So I will put aside excuse, using explanation in substitution. I rather like explanation, it has method to its form and application, whereas excuse muddies the waters of who, what where and why with drama, like so much of my generation, infinitely arrested in pre-pubescent pardon of their own actions. At least with explanation the guise of objectivity is established, albeit loosely. There can be some semblance of rational thought and character deconstruction, but only to the point where it stings too deeply I suppose. Even in self evaluation I find myself in a quagmire of sorts. I have to insist regularly that a man of strength is one who is able and willing to tackle his weaknesses, both out in the open and seclusion. But even coming to that realization requires a paradigm shift of assertions.

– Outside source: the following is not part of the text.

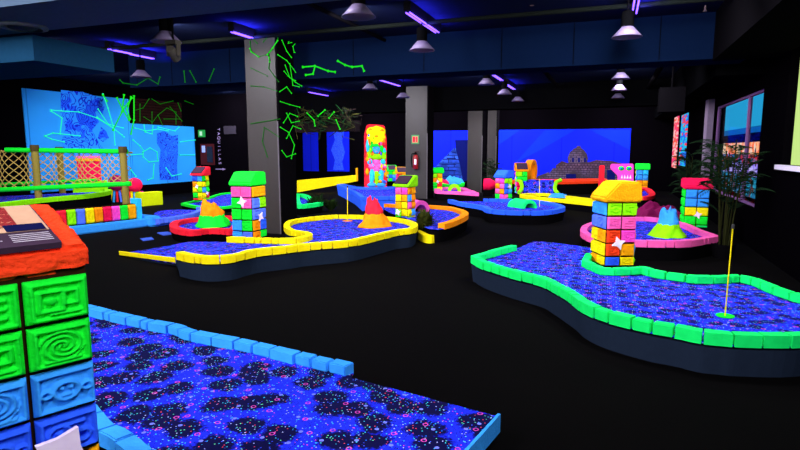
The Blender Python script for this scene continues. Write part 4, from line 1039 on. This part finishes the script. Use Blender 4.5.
# ------------------------------------------------------------------ ultraviolet tubes and added fill lights
TUBE = glow((110, 70, 255), 4.5, 'ultraviolet_tube')
def uvtube(x, y, z, label, ln=1.2, light=True):
    t = thing('ultraviolet_tube', label, 'tube lamp', (x, y, z), 0, 'ultraviolet tube lamps')
    MB().box2((-.05, -ln/2, .02), (.05, ln/2, .14)).obj('housing', black2, t)
    for sx in (-.025, .025): MB().tube([(sx, -ln/2+.03, 0), (sx, ln/2-.03, 0)], .011, 6).obj('tube', TUBE, t)
    l = D.lights.new('glow', 'AREA'); l.shape = 'RECTANGLE'; l.size = .1; l.size_y = ln; l.energy = 45; l.color = (.08, .06, 1)
    o = D.objects.new('tube_glow', l); C.objects.link(o); o.parent = t; o.location = (.09, 0, -.06); o.rotation_euler = (math.pi, 0, 0)
    return t
def area(x, y, z, e, ln=1.2, col=(.9, .88, 1.0)):  # added unseen near-white fill light, tilted to brighten camera-facing sides
    l = D.lights.new('fill_light', 'AREA'); l.shape = 'RECTANGLE'; l.size = .25; l.size_y = ln; l.energy = e; l.color = col
    o = D.objects.new('fill_light', l); C.objects.link(o); o.location = (x, y, z); o.rotation_euler = (R(38), 0, 0); return o
ZT = 3.28
segs = [(408, 12, 437, 33, 'ultraviolet tube above the pendant before the navy beam'), (638, -6, 634, 14, 'ultraviolet tube above the first pendant over the orange tower'),
        (114, 50, 126, 53, 'ultraviolet tube by the teal soffit, first of the pair'), (130, 54, 154, 59, 'ultraviolet tube by the teal soffit, second of the pair'),
        (234, 32, 250, 38, 'ultraviolet tube just beside the thick pillar'), (381, 79, 399, 87, 'ultraviolet tube beyond the beam between the two grey fronted pillars'),
        (491, 73, 502, 81, 'ultraviolet tube in the far lamp row, closest to the beam'), (506, 84, 515, 90, 'ultraviolet tube in the far lamp row, next after the closest'),
        (518, 91, 524, 95, 'ultraviolet tube in the far lamp row, third one'), (525, 96, 531, 100, 'ultraviolet tube in the far lamp row, last one'),
        (432, 95, 440, 99, 'ultraviolet tube above the sign pillar'), (445, 99, 449, 102, 'short looking ultraviolet tube beyond the sign pillar'), (312, 92, 325, 96, 'ultraviolet tube glowing behind the vines')]
for (x0, y0, x1, y1, lab) in segs:
    a = at(x0, y0, ZT); b = at(x1, y1, ZT); ln = min(1.5, max(.55, abs(b.y-a.y)))
    m_ = (a+b)/2; uvtube(m_.x, m_.y, ZT, lab, ln)
E = 135
for x in (-9.5, -6.4, -3.3, .2):
    for y in (-2.0, 1.0, 5.0, 6.9, 11.2, 14.2, 18.6, 21.0):
        if not (y == 5.0 and x < -6): area(x, y, 3.2, E)
for y in (10.5, 13, 15.5, 18): area(-12, y, 3.2, E*.8)

# ------------------------------------------------------------------ projected green laser light, built as thin glowing tubes on the surfaces
LAS = glow((30, 235, 30), .95, 'green_laser'); LAS2 = glow((20, 190, 20), .35, 'faint_green_laser'); LASC = glow((40, 255, 190), 1.0, 'laser_on_blue')
def laser(label, polys, plane, v, m, r, group='laser tracery', dots=True, off=0):
    f = {'X': atX, 'Y': atY}[plane]
    t = thing('laser_tracery', label, 'laser light', f(polys[0][0][0], polys[0][0][1], v))
    for pl in polys:
        pts = [f(px, py, v)-t.location for px, py in pl]
        path = []; rad = []
        for k in range(len(pts)-1):
            a, b = pts[k], pts[k+1]; d = (b-a); ln = d.length; u = d/ln; e = min(ln*.3, r*2.2)
            path += [a-u*(r if k == 0 else 0), a+u*e, b-u*e]; rad += [2.1, 1, 1]
        path.append(pts[-1]+u*r); rad.append(2.1)
        mb = MB(); mb.tube(path, r, 6)
        for k in range(len(path)):
            for q in range(6):
                w_ = Vector(mb.v[k*6+q]); mb.v[k*6+q] = tuple(path[k]+(w_-path[k])*rad[k])
        mb.obj('laser_glow_line', m, t)
    return t
cs = lambda l: [(240+x/3.214, 20+y/3.214) for x, y in l]
laser('bright green laser lines on the grey face of the thick pillar', [cs(l) for l in [
    [(32, 70), (35, 100), (60, 118), (85, 112), (105, 88), (122, 60), (120, 45)], [(92, 108), (95, 130), (92, 155), (108, 178), (124, 198)], [(36, 212), (75, 215), (118, 228)], [(36, 155), (88, 180)],
    [(75, 70), (97, 45)], [(36, 333), (128, 318)], [(124, 375), (78, 345), (72, 390), (88, 440)], [(40, 60), (55, 75)]]], 'Y', 8.59, LAS2, .006)
laser('strong green laser stroke on the grey face of the thick pillar', [cs(l) for l in [[(88, 112), (105, 90), (121, 66)], [(93, 120), (95, 135)], [(32, 92), (36, 102), (60, 118)]]], 'Y', 8.588, LAS, .008)
laser('green laser dots and lines on the dark side of the thick pillar', [cs(l) for l in [
    [(122, 112), (150, 130), (172, 158), (190, 185)], [(135, 65), (150, 100), (165, 120)], [(142, 165), (155, 180), (178, 200), (198, 212)], [(170, 85), (178, 75), (190, 78), (196, 92), (188, 106), (174, 104), (170, 85)],
    [(160, 140), (170, 210), (190, 215)], [(130, 262), (160, 272), (192, 280)], [(150, 380), (170, 340), (195, 350)], [(130, 345), (155, 360), (175, 402), (165, 445)], [(140, 330), (160, 300), (185, 310)], [(145, 145), (160, 185), (178, 195)], [(135, 420), (150, 440), (178, 430)], [(150, 300), (165, 330), (190, 325)], [(128, 230), (150, 215), (165, 235)], [(160, 60), (155, 75), (175, 70)]]], 'X', -5.455, LAS, .006)
laser('bright green laser zigzag on the navy beam', [[(303, 67), (315, 66), (328, 71), (335, 72)], [(315, 66), (313, 74), (306, 75)], [(338, 61), (345, 65), (352, 67), (362, 66), (364, 71)]], 'Y', 9.19, LAS, .012)
laser('green laser strokes on the navy beam above the lower mural', [[(214, 69), (209, 81)], [(120, 80), (123, 83), (137, 85), (148, 78), (158, 84), (160, 77)], [(184, 71), (185, 82)], [(190, 71), (196, 82)]], 'Y', 9.19, LAS2, .008)
laser('green laser web over the tall pale blue mural', [[(51, 110), (62, 111), (79, 112), (97, 118), (110, 126), (122, 135)], [(51, 111), (62, 118), (60, 134)], [(45, 136), (53, 133), (80, 136)], [(45, 136), (51, 139), (64, 142)],
    [(103, 94), (108, 108), (114, 130), (115, 145)], [(97, 117), (113, 128), (124, 137)], [(98, 109), (108, 124), (123, 128)]], 'X', XL+.05, LASC, .012)
laser('thick green laser strokes at the corner of the tall mural', [[(117, 98), (123, 110), (129, 120)], [(124, 95), (122, 112), (113, 130)], [(132, 98), (124, 108)], [(134, 96), (134, 120), (131, 134)], [(103, 95), (107, 101)], [(131, 97), (127, 110), (130, 119)]], 'X', XL+.055, LAS, .017)
laser('green laser lines over the shutter', [[(136, 110), (143, 108), (149, 99)], [(152, 99), (160, 104), (173, 101)], [(152, 123), (158, 115), (167, 108), (176, 112), (176, 124)], [(152, 112), (152, 124)], [(164, 119), (180, 119)], [(178, 103), (181, 111)], [(140, 121), (140, 104)], [(158, 115), (163, 126)], [(170, 107), (182, 121)], [(144, 117), (152, 122)], [(185, 101), (193, 104)]], 'X', XL+.07, LAS2, .008)
laser('green laser rings and lines on the lower pale blue mural', [[(143, 152), (150, 148), (157, 152), (158, 161), (149, 162), (143, 157), (143, 152)], [(130, 155), (143, 154)], [(135, 128), (146, 131), (158, 129), (168, 131)], [(166, 168), (172, 176), (181, 174)], [(133, 140), (140, 146), (144, 151)], [(144, 125), (145, 132), (152, 134), (153, 126)], [(158, 127), (175, 131), (179, 127)], [(180, 142), (195, 140)], [(180, 155), (194, 155)], [(154, 164), (153, 178), (148, 180)], [(131, 170), (136, 176)]], 'X', XL+.055, LASC, .012)
laser('green laser sparks on the vines', [[(307, 113), (314, 120), (315, 126)], [(318, 116), (325, 110)], [(336, 120), (340, 129)], [(329, 118), (334, 112)]], 'Y', 13.85, LAS, .012)

# ------------------------------------------------------------------ camera and render look
cd = D.cameras.new('camera'); co = D.objects.new('camera', cd); C.objects.link(co)
cd.sensor_width = 36; cd.lens = F/800*36; cd.clip_start = .05
co.location = CAM; co.rotation_euler = (math.pi/2-PIT, 0, YAW)
sc = bpy.context.scene; sc.camera = co
wd = D.worlds.new('world'); sc.world = wd; wd.use_nodes = True
wd.node_tree.nodes['Background'].inputs[0].default_value = (.05, .1, .6, 1); wd.node_tree.nodes['Background'].inputs[1].default_value = .0
vs_ = sc.view_settings; vs_.view_transform = 'Standard'; vs_.look = 'None'; vs_.gamma = 1; vs_.use_curve_mapping = False; vs_.exposure = 0
sc.cycles.use_denoising = True; sc.cycles.max_bounces = 6; sc.cycles.diffuse_bounces = 3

The belief that I can intimately know the breadth of my flaws all at once and act as watchmen, sole enforcer or unbiased judge of my mind; is mindless. To assert that I can aptly apply strength and see with clarity each set of contiguous abstentions and indulgences all in tandem is to remove the role of God from my internal conflict altogether. This precursor to destruction must be removed, a prideful cyst in need of biopsy. What I find instead is something simpler, much more humbling than me cherry picking my flaws to expose to the sunlight. I need not the pretense of objectivity, I need an actual working model, one that can only be found in another.

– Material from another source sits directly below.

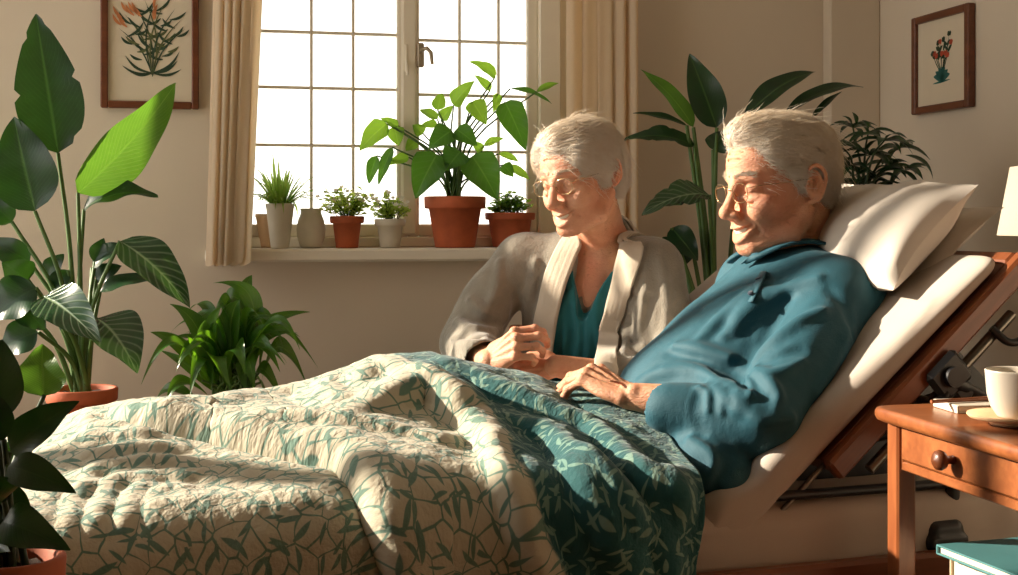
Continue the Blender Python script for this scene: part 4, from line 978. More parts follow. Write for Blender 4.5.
def q_base(a, s):
    """a: along the bed (m), s: across from the far edge (m) -> bed-frame points"""
    v0 = np.interp(a, [-.45, -.12], [.068, .012]); rr = np.interp(a, [-.45, -.12], [.078, .055]); ra = .075
    e = np.maximum(0, s-(QW-v0)); qa = np.clip(e/(rr*PI/2), 0, 1)*PI/2; rest = np.maximum(0, e-rr*PI/2)
    v = np.where(s < QW-v0, QW-s, v0-rr*np.sin(qa)); dz = rr*(1-np.cos(qa))+rest; v = v-.05*rest
    f = np.maximum(0, -s+.0); v = np.where(s < 0, QW+.045*(1-np.exp(-f/.03)), v); dz = np.where(s < 0, f, dz)
    ea = np.maximum(0, (QUF+.05)-a); q2 = np.clip(ea/(ra*PI/2), 0, 1)*PI/2; rest2 = np.maximum(0, ea-ra*PI/2)
    u = np.where(ea > 0, QUF+.05-ra*np.sin(q2)-.04*rest2, a); dz2 = ra*(1-np.cos(q2))+rest2
    z = q_H(np.maximum(a, QUF), np.clip(v, -.02, QW))-np.sqrt(dz*dz+dz2*dz2)
    return np.stack([u, v, z], -1)
BEDN = np.array(BED_M)
def to_w(p): return p @ BEDN[:3, :3].T+BEDN[:3, 3]
def proj(w): return np.stack([CX+F*w[..., 0]/w[..., 1], HY+F*(CAMZ-w[..., 2])/w[..., 1]], -1)
NA, NS = 420, 400
a_ = np.linspace(QUF-.30, QU1, NA); s_ = np.linspace(-.16, QW+.36, NS)
AA, SS = np.meshgrid(a_, s_, indexing='ij')
# the hem at the man's lap is not straight
Wv = np.clip(SS/QW, 0, 1.4); hem = np.interp(SS, [-.2, .1, .35, .5, .68, .82, .95, 1.2], [-.10, -.085, -.030, .0, .010, -.012, -.045, -.075])
kk = np.clip((AA-(-.45))/(QU1+.45), 0, 1)**2; AA2 = AA+hem*kk
BP = q_base(AA2, SS); PX = proj(to_w(BP)); 
vis = (SS > .30)
def pl(points):
    """photo points on the cloth -> cloth coordinates (nearest point of the smooth cloth)"""
    out = []
    for (x, y) in points:
        d = (PX[..., 0]-x)**2+(PX[..., 1]-y)**2+np.where(vis, 0, 1e6); k = np.unravel_index(np.argmin(d), d.shape); out.append((AA2[k], SS[k]))
    return crom([np.array(o) for o in out], 6)
def sdist(poly):
    """signed distance (m) to a polyline in cloth coordinates and position along it 0..1; + on the left of its direction"""
    p = np.stack([AA2, SS], -1); best = np.full(AA2.shape, 1e9); sg = np.ones(AA2.shape); par = np.zeros(AA2.shape); n = len(poly)-1
    for i in range(n):
        a, b = np.array(poly[i][:2]), np.array(poly[i+1][:2]); d = b-a; L2 = d@d+1e-12; q = p-a; t = np.clip((q@d)/L2, 0, 1); w = q-t[..., None]*d; r = np.sqrt((w**2).sum(-1))
        m = r < best; best = np.where(m, r, best); sg = np.where(m, np.sign(d[0]*q[..., 1]-d[1]*q[..., 0]), sg); par = np.where(m, (i+t)/n, par)
    return best*sg, par
disp = np.zeros(AA2.shape)
def ridge(pts, amp, wl, wr, e0=.15, e1=.1):
    """a fold crest: widths on its two sides (image left-below / right-above)"""
    global disp
    d, t = sdist(pl(pts)); w = np.where(d > 0, wl, wr); f = np.exp(-(d/w)**2)*np.clip(t/e0, 0, 1)*np.clip((1-t)/e1+.0, 0, 1) if e1 > 0 else np.exp(-(d/w)**2)*np.clip(t/e0, 0, 1)
    disp += amp*f
    return d, t
def step(pts, amp, sharp, reach=.25, e0=.2):
    """an upper layer ending along this line: cloth on the minus side is lifted, with a rounded lip"""
    global disp
    d, t = sdist(pl(pts)); x = -d; f = np.where(x > 0, np.exp(-np.maximum(x, 0)/reach), 0)*np.clip(1-np.exp(-np.maximum(x, 0)/sharp), 0, 1)
    disp += amp*f*np.clip(t/e0, 0, 1)-amp*.35*np.exp(-(d/.010)**2)*np.clip(t/e0, 0, 1); return d, t
R1 = [(95, 420), (150, 432), (205, 446), (258, 458), (300, 466), (336, 474), (352, 492), (366, 525), (376, 552), (388, 590)]
R2 = [(330, 446), (381, 424), (421, 406), (449, 420), (480, 450), (503, 488), (522, 530), (545, 590)]
step(R1, .046, .013, .20, .12)
ridge(R2, .034, .020, .050, .2, 0)
ridge([(352, 404), (380, 386), (413, 393), (436, 412), (470, 436)], .016, .02, .03)
ridge([(250, 440), (325, 447), (400, 456), (455, 470)], .014, .016, .04)
ridge([(474, 424), (528, 444), (558, 461), (580, 495), (603, 533), (632, 590)], .030, .022, .045, .25, 0)
ridge([(430, 372), (460, 382), (494, 401), (528, 417), (562, 430), (590, 437), (610, 456), (636, 485), (668, 500), (694, 506)], .024, .020, .036, .2, .06)
ridge([(536, 398), (575, 412), (600, 432), (640, 462), (668, 486)], -.010, .02, .02)
ridge([(552, 462), (589, 484), (619, 510), (650, 545), (665, 590)], .018, .016, .03, .25, 0)
ridge([(494, 470), (520, 505), (548, 545), (565, 590)], -.018, .022, .022, .2, 0)
ridge([(590, 452), (612, 480), (640, 520), (655, 590)], -.012, .018, .02, .2, 0)
ridge([(260, 400), (230, 420), (200, 432)], .008, .03, .03)
ridge([(300, 398), (290, 415), (320, 436)], -.008, .02, .02)
ridge([(340, 385), (330, 405), (350, 425)], .007, .02, .02)
for k in range(9):
    y = 424+k*7; ridge([(40+k*3, y+28), (80+k*5, y+14), (130+k*7, y+8), (190+k*8, y+14)], .0042*(1 if k % 2 else -.8), .012, .014, .3, .3)
for k in range(7):
    x = 70+14*k; ridge([(x+18, 462+3*k), (x-6, 500), (x-20, 560)], .0028*(1 if k % 2 else -1), .012, .012, .4, .2)
pp_ = np.stack([AA2.ravel()*7, SS.ravel()*9, np.zeros(AA2.size)], -1)
disp += (noise3(pp_)*.010+noise3(pp_*2.7+5)*.0045+noise3(pp_*np.array([7, 5, 1])+11)*.0022).reshape(AA2.shape)
gu = np.gradient(BP, axis=0); gs = np.gradient(BP, axis=1); nn = np.cross(gs, gu); nn /= np.linalg.norm(nn, axis=-1)[..., None]+1e-9
if nn[NA//2, NS//2, 2] < 0: nn = -nn
edge_fade = np.clip((QU1-AA)/.05, .25, 1)
QP = BP+nn*(disp*edge_fade)[..., None]
# colour side: teal to the right of the cream roll
d2, t2 = sdist(pl([(392, 362), (402, 372), (428, 392), (455, 418), (484, 446), (507, 482), (528, 520), (552, 590)]))
side = np.clip(.5+(-d2-.006+.004*np.sin(SS*60))/.006, 0, 1)
idx = np.arange(NA*NS).reshape(NA, NS); qd = np.stack([idx[:-1, :-1], idx[1:, :-1], idx[1:, 1:], idx[:-1, 1:]], -1).reshape(-1, 4)
if (np.cross(QP[1, 0]-QP[0, 0], QP[0, 1]-QP[0, 0])).sum() < 0: pass
quilt = np_mesh('quilt', QP.reshape(-1, 3), qd, M['quilt'], None, BED_M, True, np.stack([AA2.ravel(), SS.ravel()], -1))
at_ = quilt.data.attributes.new('side', 'FLOAT', 'POINT'); at_.data.foreach_set('value', side.ravel().astype(np.float32))
so_ = quilt.modifiers.new('thick', 'SOLIDIFY'); so_.thickness = .012; so_.offset = -1
tag(quilt, 'leaf-patterned quilt, cream at the foot and teal over the lap, covering the man\'s legs', 'quilt')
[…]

We as people don’t seem to cherish the role of informer inherently. Reproach and repercussion are as instinctually vile as they are essential, and I cannot live rightly without them. I cannot live left to my own devices, or it may be more apt to say that I do not wish to live alone with only these shape shifters we call memories. They are certainly familiar bedfellows, and although I have come to know them intimately they lend no new joy, just subtle revelations that I have led a life of mistakes and collisions.

I say collisions, not accidents. An accident happens when it’s raining out, and maybe you shouldn't have been driving, and perhaps you might have paid better attention to the nervous and brake prone driver directly in front of you but you can be forgiven for all that. A more appropriate term may be wreck, it may not carry with it a moral weight natively but to me it tends to ring out carnage, twisted metal, two dead 1 wounded, wood crosses and wreathes slowly growing faint and waterlogged in a ditch like a spectacle for everyone to see. There are some memories we retell with a preface that asserts over and over that the following story was and is indeed an accident. Then there are others that are far too glaring to even attempt such a show, they are better locked up and hopefully forgotten, but we all know better. This story is about those memories, pale from being kept from the sun, hungry and desperate to be let out.

So I suppose that this is the preface, where I beg for understanding and sympathy in my retelling. I tend to appeal to a higher sense, asking not that your stomach move you to damn me, but I fear that the head may oft prove less forgiving than your senses. I guess I should ask for whatever reaction or repulsion that is the least bleak, the more gracious condemnation and perhaps invite you to use whatever mechanism in us that translates madness and tragedy into laughter and comedy. Some may find the contents vulgar, grossly particular or maybe just entirely superfluous. And they may be right, they may all be present. But I am tired of these secrets that have been locked away, as if in a wooden box, their little dark hands fighting and twisting out of the grates, clutching and grasping at the air.

G.K. Chesterton once wrote that a humble man is often the one who talks too much, proud men watch themselves too closely. Afraid to venture a thought lest it be wrong and they appear foolish, their delicate façade tarnished, and if they do speak it is seldom in questions or confessions. I will not shout to make my point, nor will I plead for you to bend backwards to look through the glass that I use to view this life. But if in reading you feel somehow connected, strangely amused or that you see what I see, then you will know that you and I both are being vindicated. Every time a written sin reaches up through your heart to your understanding we are both a little less alone. We are both a little less human.